El drama de la playa de La Coruña tiene un componente que sólo puede calificarse con una palabra que se enseñoreó durante siglos de todas las literaturas y ahora ha caído en desuso en aras no sé muy bien de qué: heroísmo. Tres jóvenes policías dejan su vida por intentar salvar a otro joven al que, aunque esto importe poco, no habían tragado las olas por culpa de ningún desgraciado capricho del azar, sino por algún mal aire que le llenó de euforia el pensamiento. No figuraba entre sus obligaciones profesionales; siguieron un deber que ellos mismos se dictaron. Sin duda lo vieron posible o acaso la premura de la situación les haya impedido pararse en consideraciones, pero ese impulso primario es lo que los define. ¿Cuántos de nosotros seríamos capaces de lanzarnos sin pensarlo a un mar embravecido para tratar de sacar a alguien a quien ni siquiera conocemos? No es cobardía; es la condición humana, y cuando alguien se olvida de ella para luchar por el bien de otro, nos produce un ramalazo incontenible de admiración.

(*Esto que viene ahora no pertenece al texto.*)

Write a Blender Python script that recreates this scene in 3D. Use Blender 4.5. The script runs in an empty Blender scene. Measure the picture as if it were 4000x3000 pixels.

Los tres policías encontraron la muerte en la plenitud de sus vidas, sin haber logrado siquiera intercambiarlas por una sola. No hay ningún salvado que les pueda guardar eterno agradecimiento. Dicen que no existe sacrificio estéril, pero duele la derrota del valor. Son héroes que no figurarán en las crónicas ni tendrán estatua en el centro de una plaza. Dentro de poco, apagadas las efímeras luces de los focos mediáticos, sus nombres quedarán sumidos en el anonimato. Sólo los suyos guardarán su memoria como un valioso tesoro de familia. Y si alguna vez el mar devuelve los cuerpos de los que faltan, bien podría ponerse como epitafio en su tumba el verso de un antiguo himno sagrado: Puerta soy para ti, quienquiera que seas, tú que me llamas.